Saturday, November 14, 2020

Proposal: Contagious Case [Appendix]

Fewer than a quorum not voting against. Failed 2 votes to 3 by Kevan.

Adminned at 16 Nov 2020 15:17:23 UTC

Add a bullet point to the Appendix rule “Spelling”:-

* If the first letter of a word is capitalised in the dynastic ruleset, and that instance of the word is not at the start of a sentence, then any Monk may capitalise the first letter of other instances of that word in the dynastic ruleset.

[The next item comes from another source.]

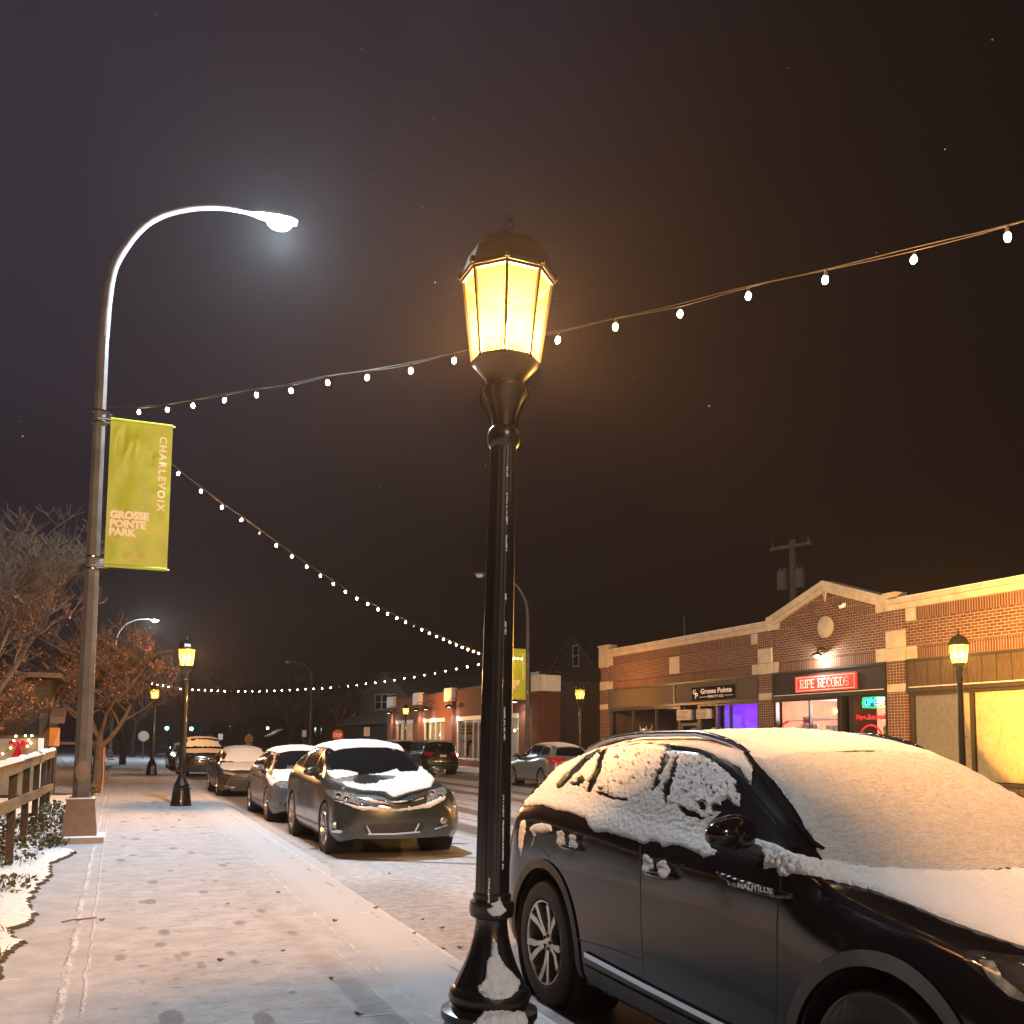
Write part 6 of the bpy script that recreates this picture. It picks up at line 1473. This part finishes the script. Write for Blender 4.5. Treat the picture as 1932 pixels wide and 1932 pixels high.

Allowing uppercasedness to spread through the ruleset, but only where it exists in the first place. Restricting to dynastic, to prevent future rule wordings from doing anything weird to the core.

Comments

Josh: POINDEXTER HE/HIM

11-15-2020 15:40:37 UTC

I’m sorry I just don’t care about this

Soft against as I think the ruleset is too long and also that BN has a mild tendency to keyword things too liberally

Raven1207: HE/HIM

11-15-2020 19:39:56 UTC

for

I think it should be because you could use it as a loophole.

Raven1207: HE/HIM

11-15-2020 19:43:53 UTC

Let me correct what I’m trying to say. I think we should have it because it we don’t, then it could be a loophole for interpretation.

Clucky: HE/HIM

11-15-2020 20:28:39 UTC

against

I feel like there isn’t really any scenario where this actually helps, and maybe some edge cases where it could actually pose a problem.

Kevan: HE/HIM

11-15-2020 20:47:13 UTC

Consistency always makes for a more readable ruleset, which I think is a big deal. And if we felt that a common word was worth capitalising in one rule, the same should go for other rules.

I don’t see the angle about problems and loopholes - capitalisation never changes the meaning of a word, does it?

There is scope for capitalisation creep if somebody overdoes it in one proposal and then gleefully capitalises the rest of the ruleset after it enacts, and maybe that’s enough reason to vote this down, but that’s just aesthetic, isn’t it?

Bucky:

11-16-2020 04:50:24 UTC

against per Clucky. One of those edge cases is an exact-text quote in the middle of a sentence.